Analysis and Suppression of Cross-Coupling Demagnetization in Dual Permanent Magnet Machine for Direct-Drive Application

Dual permanent magnet (PM) machines synthesize two PM excitations together and potentially exhibit higher torque density than conventional single-PM excited machines. In dual-PM excited machines, the existence of one PM excitation tends to cause interior flux density reduction and irreversible demagnetization of the other PM set, and this feature is recognized as cross-coupling demagnetization. Therefore, this article systematically analyzed the mechanism and influence of this unique phenomenon in a dual-PM prototype machine. The results reveal that the cross-coupling demagnetization can result in up to 18% torque reduction under a severe working conditions if the machine is not properly designed.
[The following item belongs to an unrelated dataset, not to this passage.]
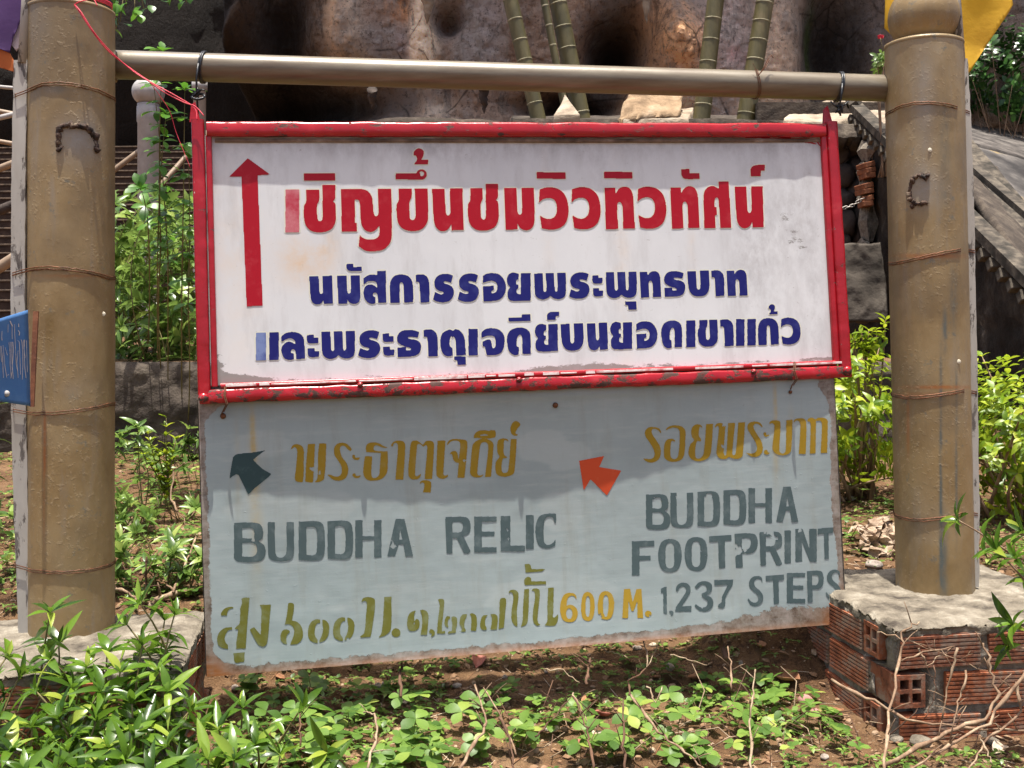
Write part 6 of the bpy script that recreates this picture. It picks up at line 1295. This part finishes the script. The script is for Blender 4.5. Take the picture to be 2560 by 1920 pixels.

Increasing one set of PM thickness along the magnetization direction is beneficial to enhance the self-demagnetization withstanding ability, whereas the cross-coupling demagnetization on the other PM set has deteriorated. In order to eliminate such a side effect, some techniques, e.g., removing the demagnetization region and alleviating the mutual flux path, are presented to suppress the demagnetization. It is revealed that the demagnetization rate can be reduced to less than 3% with proper design. Finally, a dual-PM prototype is manufactured and tested to validate the improvement of demagnetization withstanding capability by using the presented suppression technique.